There are people who truly believe this, assisted, of course, by Glenn Beck, Sean Hannity, Rush Limbaugh, and a gaggle of right-wing talk radio back-benchers who serve the same meal up virtually every day. To them, the notion that any good American who has been paying attention could conceivably vote for the Kenyan Muslim who is soiling the White House is inconceivable, and while they know that there are a small cadre of elitist liberals who are beyond hope, a majority of regular, God-fearing Americans must be on to the Obama con.

So polls that show the opposite can’t be right.

These are the same people who think Obama monkeyed with the BLS statistics, because things can’t be getting better, and they’re the people who will be sure, should Obama get re-elected, that if only they’d cracked down on the millions of illegals who voted, Romney would have won this thing.

They are, in short, living in right-wing fantasyland.

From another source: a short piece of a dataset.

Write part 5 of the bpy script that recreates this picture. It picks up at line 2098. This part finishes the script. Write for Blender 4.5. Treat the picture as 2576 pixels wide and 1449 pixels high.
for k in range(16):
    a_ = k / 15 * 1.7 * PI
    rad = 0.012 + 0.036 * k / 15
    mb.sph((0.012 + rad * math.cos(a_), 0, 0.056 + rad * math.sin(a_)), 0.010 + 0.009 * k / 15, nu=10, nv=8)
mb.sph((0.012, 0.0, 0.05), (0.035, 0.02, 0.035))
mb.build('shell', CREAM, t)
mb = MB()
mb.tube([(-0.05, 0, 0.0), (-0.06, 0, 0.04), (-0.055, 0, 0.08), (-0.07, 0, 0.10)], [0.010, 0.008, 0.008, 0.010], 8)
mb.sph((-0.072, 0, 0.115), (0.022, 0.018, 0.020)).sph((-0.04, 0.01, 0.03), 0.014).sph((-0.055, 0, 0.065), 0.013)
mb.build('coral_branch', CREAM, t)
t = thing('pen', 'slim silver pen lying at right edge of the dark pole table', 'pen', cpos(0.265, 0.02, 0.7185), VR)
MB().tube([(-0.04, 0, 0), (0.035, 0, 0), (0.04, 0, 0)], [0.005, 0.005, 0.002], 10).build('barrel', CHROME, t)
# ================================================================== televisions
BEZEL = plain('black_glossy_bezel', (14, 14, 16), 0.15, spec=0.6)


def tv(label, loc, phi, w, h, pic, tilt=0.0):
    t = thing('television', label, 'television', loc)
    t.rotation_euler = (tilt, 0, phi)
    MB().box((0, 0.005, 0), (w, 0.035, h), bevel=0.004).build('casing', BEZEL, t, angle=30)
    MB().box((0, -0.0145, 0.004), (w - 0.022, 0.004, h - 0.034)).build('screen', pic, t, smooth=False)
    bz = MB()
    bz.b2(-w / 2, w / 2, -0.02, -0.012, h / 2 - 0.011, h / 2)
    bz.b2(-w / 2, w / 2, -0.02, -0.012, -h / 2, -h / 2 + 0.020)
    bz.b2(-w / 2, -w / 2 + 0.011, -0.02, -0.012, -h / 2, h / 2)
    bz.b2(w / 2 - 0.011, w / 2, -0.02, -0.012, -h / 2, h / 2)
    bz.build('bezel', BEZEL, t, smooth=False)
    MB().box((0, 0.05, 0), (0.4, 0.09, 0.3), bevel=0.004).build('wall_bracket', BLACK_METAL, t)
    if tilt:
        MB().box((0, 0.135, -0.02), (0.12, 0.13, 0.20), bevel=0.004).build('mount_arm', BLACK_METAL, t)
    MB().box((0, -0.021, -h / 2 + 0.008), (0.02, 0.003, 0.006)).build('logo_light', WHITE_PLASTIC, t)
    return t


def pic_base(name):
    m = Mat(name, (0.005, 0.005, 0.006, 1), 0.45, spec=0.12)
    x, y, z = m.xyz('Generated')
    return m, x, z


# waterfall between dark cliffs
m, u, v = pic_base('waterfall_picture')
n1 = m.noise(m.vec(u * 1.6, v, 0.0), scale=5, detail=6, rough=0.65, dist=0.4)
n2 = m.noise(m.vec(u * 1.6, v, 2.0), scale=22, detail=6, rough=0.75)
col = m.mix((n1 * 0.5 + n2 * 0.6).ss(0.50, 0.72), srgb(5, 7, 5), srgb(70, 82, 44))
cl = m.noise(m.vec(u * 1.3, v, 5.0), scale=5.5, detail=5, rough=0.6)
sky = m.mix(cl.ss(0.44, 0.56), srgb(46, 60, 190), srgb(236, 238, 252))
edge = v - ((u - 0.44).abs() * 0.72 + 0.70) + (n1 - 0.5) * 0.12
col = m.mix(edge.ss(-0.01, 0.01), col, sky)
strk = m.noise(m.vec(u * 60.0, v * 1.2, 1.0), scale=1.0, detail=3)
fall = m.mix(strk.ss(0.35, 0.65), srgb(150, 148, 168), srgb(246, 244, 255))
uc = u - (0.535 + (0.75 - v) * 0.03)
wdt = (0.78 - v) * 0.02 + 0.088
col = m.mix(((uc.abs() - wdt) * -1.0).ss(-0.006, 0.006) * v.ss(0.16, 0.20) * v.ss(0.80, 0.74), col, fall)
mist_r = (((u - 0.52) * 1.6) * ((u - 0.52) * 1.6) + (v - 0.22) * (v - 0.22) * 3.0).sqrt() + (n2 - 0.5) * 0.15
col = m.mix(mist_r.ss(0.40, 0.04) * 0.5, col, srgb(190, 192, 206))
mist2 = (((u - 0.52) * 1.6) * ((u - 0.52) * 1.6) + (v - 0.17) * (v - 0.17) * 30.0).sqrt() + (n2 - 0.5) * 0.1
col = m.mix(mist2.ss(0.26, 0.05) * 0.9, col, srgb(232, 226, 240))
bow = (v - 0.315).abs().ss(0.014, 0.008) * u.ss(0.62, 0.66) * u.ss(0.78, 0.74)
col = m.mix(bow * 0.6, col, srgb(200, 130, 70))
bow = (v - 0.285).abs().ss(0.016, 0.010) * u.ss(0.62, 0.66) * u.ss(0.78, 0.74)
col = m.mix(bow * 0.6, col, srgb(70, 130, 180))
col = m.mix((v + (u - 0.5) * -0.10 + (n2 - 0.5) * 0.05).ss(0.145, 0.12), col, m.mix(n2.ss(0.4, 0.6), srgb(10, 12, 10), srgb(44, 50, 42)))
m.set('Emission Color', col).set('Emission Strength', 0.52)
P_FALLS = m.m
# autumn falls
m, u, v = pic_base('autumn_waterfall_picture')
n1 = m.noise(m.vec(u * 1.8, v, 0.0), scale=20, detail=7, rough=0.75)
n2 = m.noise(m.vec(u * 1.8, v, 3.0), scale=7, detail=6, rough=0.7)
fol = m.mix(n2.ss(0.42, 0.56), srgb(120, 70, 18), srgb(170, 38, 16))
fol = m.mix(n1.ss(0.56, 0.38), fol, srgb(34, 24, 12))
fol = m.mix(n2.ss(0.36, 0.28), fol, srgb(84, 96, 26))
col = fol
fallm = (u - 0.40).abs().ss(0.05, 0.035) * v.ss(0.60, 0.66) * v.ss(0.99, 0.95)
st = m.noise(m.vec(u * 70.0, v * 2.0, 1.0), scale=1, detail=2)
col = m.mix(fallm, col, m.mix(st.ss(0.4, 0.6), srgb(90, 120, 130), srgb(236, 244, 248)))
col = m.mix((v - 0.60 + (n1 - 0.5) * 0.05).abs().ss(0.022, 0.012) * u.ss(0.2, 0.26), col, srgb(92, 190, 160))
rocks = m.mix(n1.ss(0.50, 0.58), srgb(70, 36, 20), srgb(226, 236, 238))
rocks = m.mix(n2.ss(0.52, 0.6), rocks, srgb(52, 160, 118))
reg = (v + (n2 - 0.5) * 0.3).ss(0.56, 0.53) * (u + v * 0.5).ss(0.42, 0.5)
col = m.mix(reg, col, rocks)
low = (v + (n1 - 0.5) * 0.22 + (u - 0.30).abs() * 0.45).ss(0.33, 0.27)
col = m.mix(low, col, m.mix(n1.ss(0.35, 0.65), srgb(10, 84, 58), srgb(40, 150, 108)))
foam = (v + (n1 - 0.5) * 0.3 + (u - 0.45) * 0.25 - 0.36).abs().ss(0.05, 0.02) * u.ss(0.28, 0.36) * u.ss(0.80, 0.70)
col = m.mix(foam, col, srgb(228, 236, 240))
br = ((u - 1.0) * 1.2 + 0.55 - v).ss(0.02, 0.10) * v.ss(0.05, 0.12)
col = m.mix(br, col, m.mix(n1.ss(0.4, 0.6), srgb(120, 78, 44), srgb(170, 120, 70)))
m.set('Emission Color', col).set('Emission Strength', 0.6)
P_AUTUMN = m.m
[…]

In 2004, I thought that anyone who had been paying attention would vote Bush out, even against a mediocre opponent. But I knew that a) most people weren’t really paying attention, and b) quite a few of them had been scared by a none-too-subtle “vote for Kerry is a vote for al qaeda” campaign.

My counterparts, this year, must assume that everyone watches Fox News.

I mean, if you get your information from Dick Morris and this guy, Romney’s got it in the bag.